The Dutch Government recently adopted just such a National Spatial Strategy. Aimed at ‘planning for development’ rather than ‘controlling planning,’ this sets out a structure for devolving decision making within an overall, joined up national/regional/local spatial framework. Providing space for critical infrastructure is determined at a national level, offering increased certainty for promoters of solutions for infrastructure deemed vital to the national interest. Five policy themes attract special status: the supply of construction materials, military areas, energy supply (electricity supply and transmission, gas extraction and storage), water supply and the use of underground space.

Despite this approach, legal challenges still delay every initiative. Inspraak is the Dutch expression for the democratic right that everyone may speak. These cases can reach the highest levels in the courts, as in the recent Waddenzee judgement on gas production from the Ameland fields, where the Supreme Court eventually rejected environmental claims in favour of the national interest.
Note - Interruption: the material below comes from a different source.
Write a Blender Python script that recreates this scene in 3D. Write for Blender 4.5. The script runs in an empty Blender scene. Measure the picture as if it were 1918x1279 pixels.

We need to ensure that our new system is not simply another legal battlefield.

Will our new Independent Planning Commission have the courage to drive through the necessary changes? Will we be able to link National Policy Statements to a National Spatial Strategy? How can we include smaller facilities that are clearly an important part of the mix?

Without a planning system that can provide assurance that common sense will prevail in a reasonable timeframe, investors will drift away. We need strong national leadership on this. The engineering profession is ready to provide it, but it can only do so within a planning framework that can respond quickly and reliably to the challenge of climate change.